UK’s Jack Sinclair Triumphs at 2018 WSOP Europe Main Event

UK's Jack Sinclair Triumphs at 2018 WSOP Europe Main Event

British Poker Pro Jack Sinclair has taken down the 2018 WSOP Europe Main Event, navigating his way past a field of 534 players to claim the coveted title, as well as a first place prize of €1,122,239 ($1,277,013). Describing his victory as a dream come true, Sinclair said that his progress throughout the whole week had been “super smooth”, explaining:

“I never really lost a big pot as far as I can remember and just got all the hands when I needed them. Every time I felt like things were getting precarious, I instantly won a big pot. I’m very happy with how I played and even more happy with how I ran!”

Past English WSOP ME Champions

In 1990, Iranian-born Mansour Matloubi became the first English competitor to win a WSOP Main Event, earning $835,000 for his incredible performance. In 2010, James Bord then won its junior cousin, the WSOP Europe Main Event, for £830,401 ($1,281,048) while on home turf in his native England.

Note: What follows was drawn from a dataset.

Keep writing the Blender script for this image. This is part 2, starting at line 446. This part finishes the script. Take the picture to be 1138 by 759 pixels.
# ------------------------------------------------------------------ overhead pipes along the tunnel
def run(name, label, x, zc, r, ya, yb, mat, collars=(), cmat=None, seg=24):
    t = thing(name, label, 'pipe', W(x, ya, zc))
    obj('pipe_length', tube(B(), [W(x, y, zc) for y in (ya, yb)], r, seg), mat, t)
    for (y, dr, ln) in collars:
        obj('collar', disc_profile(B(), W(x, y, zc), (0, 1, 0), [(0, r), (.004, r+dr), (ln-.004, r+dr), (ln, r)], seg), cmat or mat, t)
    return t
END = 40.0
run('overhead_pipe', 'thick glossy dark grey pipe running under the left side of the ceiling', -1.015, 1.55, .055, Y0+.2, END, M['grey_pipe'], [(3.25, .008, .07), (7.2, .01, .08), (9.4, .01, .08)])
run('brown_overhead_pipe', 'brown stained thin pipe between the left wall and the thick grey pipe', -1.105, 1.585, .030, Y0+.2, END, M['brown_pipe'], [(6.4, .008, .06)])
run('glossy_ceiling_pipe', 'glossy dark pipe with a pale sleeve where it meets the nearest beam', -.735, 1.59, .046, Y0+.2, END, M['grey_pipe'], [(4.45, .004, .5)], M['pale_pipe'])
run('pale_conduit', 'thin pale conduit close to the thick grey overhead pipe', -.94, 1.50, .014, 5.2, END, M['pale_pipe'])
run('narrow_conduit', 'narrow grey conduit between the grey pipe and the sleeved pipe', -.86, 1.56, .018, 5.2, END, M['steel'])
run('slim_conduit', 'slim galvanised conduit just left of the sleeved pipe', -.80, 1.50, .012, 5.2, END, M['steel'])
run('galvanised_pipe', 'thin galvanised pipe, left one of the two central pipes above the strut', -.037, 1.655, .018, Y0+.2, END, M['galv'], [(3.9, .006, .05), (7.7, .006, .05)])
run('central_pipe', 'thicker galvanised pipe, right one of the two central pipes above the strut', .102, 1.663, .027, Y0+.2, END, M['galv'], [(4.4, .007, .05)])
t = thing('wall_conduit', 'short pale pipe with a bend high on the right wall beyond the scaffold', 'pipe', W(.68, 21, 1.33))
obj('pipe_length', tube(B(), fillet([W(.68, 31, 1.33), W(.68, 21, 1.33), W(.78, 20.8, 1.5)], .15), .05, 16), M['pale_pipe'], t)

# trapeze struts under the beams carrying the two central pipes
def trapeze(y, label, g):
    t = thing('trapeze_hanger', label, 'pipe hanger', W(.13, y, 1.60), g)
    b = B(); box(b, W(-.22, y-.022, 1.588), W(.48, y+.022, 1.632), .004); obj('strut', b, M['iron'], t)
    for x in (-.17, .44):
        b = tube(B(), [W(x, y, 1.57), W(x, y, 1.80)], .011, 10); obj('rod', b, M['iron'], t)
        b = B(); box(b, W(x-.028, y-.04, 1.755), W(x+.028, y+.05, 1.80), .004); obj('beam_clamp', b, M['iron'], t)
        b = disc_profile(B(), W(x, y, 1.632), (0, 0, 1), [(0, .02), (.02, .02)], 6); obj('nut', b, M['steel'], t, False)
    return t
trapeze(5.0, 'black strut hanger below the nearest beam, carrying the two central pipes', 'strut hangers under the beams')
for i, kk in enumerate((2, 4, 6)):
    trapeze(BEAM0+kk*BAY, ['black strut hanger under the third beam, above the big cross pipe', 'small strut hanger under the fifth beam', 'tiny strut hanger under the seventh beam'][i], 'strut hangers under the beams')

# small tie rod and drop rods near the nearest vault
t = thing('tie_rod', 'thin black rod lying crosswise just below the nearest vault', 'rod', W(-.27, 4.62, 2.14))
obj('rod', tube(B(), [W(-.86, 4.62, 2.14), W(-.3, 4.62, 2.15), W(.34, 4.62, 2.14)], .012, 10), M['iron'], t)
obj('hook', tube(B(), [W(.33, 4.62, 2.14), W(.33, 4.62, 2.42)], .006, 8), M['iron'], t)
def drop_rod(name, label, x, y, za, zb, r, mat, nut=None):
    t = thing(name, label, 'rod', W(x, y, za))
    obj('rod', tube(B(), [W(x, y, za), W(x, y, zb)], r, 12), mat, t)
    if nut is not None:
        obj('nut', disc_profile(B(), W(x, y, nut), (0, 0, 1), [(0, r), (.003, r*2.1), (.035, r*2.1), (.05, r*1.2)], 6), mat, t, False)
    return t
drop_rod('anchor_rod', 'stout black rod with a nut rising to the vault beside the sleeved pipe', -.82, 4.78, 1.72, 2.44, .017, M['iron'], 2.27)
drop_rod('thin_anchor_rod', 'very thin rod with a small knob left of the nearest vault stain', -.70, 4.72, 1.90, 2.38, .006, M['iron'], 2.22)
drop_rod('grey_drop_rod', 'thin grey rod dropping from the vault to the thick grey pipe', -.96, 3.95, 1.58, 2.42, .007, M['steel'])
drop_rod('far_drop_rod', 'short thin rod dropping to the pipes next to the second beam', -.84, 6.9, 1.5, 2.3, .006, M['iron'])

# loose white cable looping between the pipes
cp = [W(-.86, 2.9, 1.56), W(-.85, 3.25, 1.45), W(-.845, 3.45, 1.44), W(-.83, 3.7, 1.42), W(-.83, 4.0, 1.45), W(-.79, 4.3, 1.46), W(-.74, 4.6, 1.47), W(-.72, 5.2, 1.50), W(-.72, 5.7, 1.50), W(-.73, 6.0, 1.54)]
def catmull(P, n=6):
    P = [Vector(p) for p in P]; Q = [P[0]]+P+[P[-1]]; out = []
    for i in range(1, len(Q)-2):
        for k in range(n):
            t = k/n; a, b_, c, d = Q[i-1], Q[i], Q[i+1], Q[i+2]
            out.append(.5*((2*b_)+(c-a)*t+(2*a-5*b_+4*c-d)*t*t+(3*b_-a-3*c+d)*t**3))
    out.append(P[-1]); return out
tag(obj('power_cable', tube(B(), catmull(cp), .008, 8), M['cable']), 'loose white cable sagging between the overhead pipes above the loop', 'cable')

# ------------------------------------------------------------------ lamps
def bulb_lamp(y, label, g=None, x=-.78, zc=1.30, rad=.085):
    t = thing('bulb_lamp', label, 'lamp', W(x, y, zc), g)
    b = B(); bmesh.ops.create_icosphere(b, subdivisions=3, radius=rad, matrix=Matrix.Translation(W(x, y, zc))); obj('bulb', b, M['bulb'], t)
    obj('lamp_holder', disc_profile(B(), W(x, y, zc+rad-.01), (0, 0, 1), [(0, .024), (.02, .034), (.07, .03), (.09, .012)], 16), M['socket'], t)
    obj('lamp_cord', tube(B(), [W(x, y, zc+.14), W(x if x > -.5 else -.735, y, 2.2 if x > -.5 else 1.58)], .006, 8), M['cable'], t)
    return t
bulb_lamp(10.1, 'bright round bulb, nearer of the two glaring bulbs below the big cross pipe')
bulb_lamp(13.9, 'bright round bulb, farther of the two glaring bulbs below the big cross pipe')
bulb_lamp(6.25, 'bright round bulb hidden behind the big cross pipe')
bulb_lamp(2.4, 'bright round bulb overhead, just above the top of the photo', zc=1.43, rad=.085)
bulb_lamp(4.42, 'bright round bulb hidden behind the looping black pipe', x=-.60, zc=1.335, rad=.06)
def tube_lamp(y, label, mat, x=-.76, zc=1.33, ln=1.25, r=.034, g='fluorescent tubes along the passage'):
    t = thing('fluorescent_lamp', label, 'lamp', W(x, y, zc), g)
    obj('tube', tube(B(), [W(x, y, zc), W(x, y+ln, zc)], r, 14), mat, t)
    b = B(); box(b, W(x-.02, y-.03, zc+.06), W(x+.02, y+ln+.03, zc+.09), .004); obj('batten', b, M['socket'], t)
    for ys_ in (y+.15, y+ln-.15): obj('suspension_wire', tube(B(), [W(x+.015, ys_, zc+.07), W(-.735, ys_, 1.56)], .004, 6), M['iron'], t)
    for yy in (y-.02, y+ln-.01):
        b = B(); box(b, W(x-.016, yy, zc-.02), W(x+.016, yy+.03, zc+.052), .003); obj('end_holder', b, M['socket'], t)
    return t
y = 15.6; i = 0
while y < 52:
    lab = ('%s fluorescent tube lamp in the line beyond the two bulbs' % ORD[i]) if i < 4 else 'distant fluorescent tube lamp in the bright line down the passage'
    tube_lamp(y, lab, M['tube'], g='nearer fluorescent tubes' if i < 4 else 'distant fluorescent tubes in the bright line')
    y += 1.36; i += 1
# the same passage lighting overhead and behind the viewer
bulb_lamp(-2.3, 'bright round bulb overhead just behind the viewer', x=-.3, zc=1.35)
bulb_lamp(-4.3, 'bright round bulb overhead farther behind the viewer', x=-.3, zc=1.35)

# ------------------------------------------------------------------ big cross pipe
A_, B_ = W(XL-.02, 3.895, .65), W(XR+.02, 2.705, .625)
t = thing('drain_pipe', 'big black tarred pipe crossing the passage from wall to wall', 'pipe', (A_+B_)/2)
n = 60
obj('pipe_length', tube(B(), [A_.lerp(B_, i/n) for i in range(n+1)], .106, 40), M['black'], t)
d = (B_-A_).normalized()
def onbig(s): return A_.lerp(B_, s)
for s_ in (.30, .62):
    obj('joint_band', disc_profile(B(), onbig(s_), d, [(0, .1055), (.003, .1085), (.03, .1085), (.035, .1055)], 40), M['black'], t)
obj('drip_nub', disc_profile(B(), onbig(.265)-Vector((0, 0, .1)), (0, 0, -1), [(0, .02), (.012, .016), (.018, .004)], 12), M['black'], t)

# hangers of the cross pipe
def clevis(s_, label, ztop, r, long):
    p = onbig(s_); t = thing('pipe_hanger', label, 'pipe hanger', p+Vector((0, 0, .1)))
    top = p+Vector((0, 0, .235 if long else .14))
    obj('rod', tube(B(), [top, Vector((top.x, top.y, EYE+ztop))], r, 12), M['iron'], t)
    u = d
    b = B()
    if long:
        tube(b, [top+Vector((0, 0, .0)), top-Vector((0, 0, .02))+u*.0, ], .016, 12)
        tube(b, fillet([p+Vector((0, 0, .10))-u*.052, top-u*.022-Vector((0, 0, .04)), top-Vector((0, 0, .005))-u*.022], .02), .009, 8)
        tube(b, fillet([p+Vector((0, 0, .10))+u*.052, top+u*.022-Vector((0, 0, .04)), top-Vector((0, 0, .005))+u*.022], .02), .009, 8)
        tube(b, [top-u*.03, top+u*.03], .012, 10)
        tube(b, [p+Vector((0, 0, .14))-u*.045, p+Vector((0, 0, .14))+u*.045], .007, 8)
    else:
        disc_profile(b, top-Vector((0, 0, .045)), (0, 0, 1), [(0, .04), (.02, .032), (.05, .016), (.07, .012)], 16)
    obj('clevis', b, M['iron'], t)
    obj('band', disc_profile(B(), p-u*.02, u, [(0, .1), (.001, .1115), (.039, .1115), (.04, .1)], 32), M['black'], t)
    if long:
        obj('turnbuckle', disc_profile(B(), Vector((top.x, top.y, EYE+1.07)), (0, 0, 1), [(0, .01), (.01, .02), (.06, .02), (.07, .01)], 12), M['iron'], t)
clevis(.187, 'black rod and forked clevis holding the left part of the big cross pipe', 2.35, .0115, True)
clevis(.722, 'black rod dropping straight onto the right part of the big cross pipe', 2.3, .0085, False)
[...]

Following his latest triumph, Jack Sinclair completes a hat-trick of WSOP Main Event winners from England. Sinclair also increases his career earnings to $3,393,632, which is impressive when one considers he only cashed at his first live tournament in April 2017. Furthermore, the win now represents his biggest score to date, narrowly beating the $1.2 million he was awarded last year after finishing the WSOP Main Event in 8th place.

€10,350 WSOP Europe Main Event

The WSOP Europe Main Event attracted 534 runners, resulting in a prize pool just €73,000 above its €5 million guarantee. Amongst the numerous recognizable pros seeing a return on their €10,350 buy-ins was Mustapha Kanit in 78th (€15,074), Rainer Kempe in 52nd (€18,210), Sergio Aido in 47th (€20,262), Jack Salter in 37th (€23,025), Niall Farrell in 27th (€26,712), Igor Kurganov in 22nd (€31,623), Andy Black in 13th (€47,019), Vladimir Troyanovskiy in 11th (€59,011), and Koray Aldemir in 7th (€130,350)

Final Table

Milos Skrbic scored the first final table elimination after being dealt A-Q and sending Ihor Yerofieiev (6-6) to the rail in 6th. Soon after, however, Laszlo Bujtas used the same A-Q hand to oust Skrbic (K-J) from the tournament in 5th.

Next, Krasimir Yankov (A-A) took care of Ryan Riess (7-7) in 4th. A three-way hand then developed in which Jack Sinclair (7-7), Krasimir Yankov (5-5) and Laszlo Bujtas (2-2) took in a Q-7-5 flop. After Bujtas got out of the way, Sinclair eliminated Yankov in 3rd to usher in heads-up play against Bujtas for the gold bracelet.

Heads-Up Recap

Sinclair started the final battle holding a slight chip lead over his remaining opponent. Unfortunately for Bujtas, he was unable to gain any real traction in the game, and after being reduced to a small stack was ultimately forced to move all in preflop holding J-7. Sinclair opted to call with Q-9, and following a K-Q-3-6-7 board secured an emphatic victory.

Huge congratulations goes to the UK pro for his impressive performance throughout the tournament. In the meantime spare a thought for his opponent, Bujtas, who came so close to claiming one of poker’s most prestigious titles. At least the Hungarian player collected €693,573 for his deep run, but as he latter commented:

“I’m sad at the moment. Going into heads-up confident but card dead. My opponent played well so congratulations to him. Of course, I’m not 100% happy at the moment but…it happens.”

Final Table Results

1: Jack Sinclair (UK) €1,122,239 ($1,279,352)
2: Laszlo Bujtas (Hungary) €693,573 ($790,673)
3: Krasimir Yankov (Bulgaria) €480,028 ($547,232)
4: Ryan Riess (US) €337,778 ($385,067)
5: Milos Skrbic (Serbia) €241,718 ($275,559)
6: Ihor Yerofieiev (Ukraine) €175,965 ($200,600)

WSOPE Draws to Close

With the conclusion of the Main Event, the 2018 WSOP Europe now draws to a close. It has been a memorable series, which got off to an incredible start after three Israeli players claimed bracelets in its opening events. Other players winning accolades hailed from Austria, Ukraine, Hungary, Czech Republic, Hong Kong, Malaysia, and now the UK. Many US players failed to make the journey across the Atlantic, though, as is reflected in their poor showing in the bracelet department.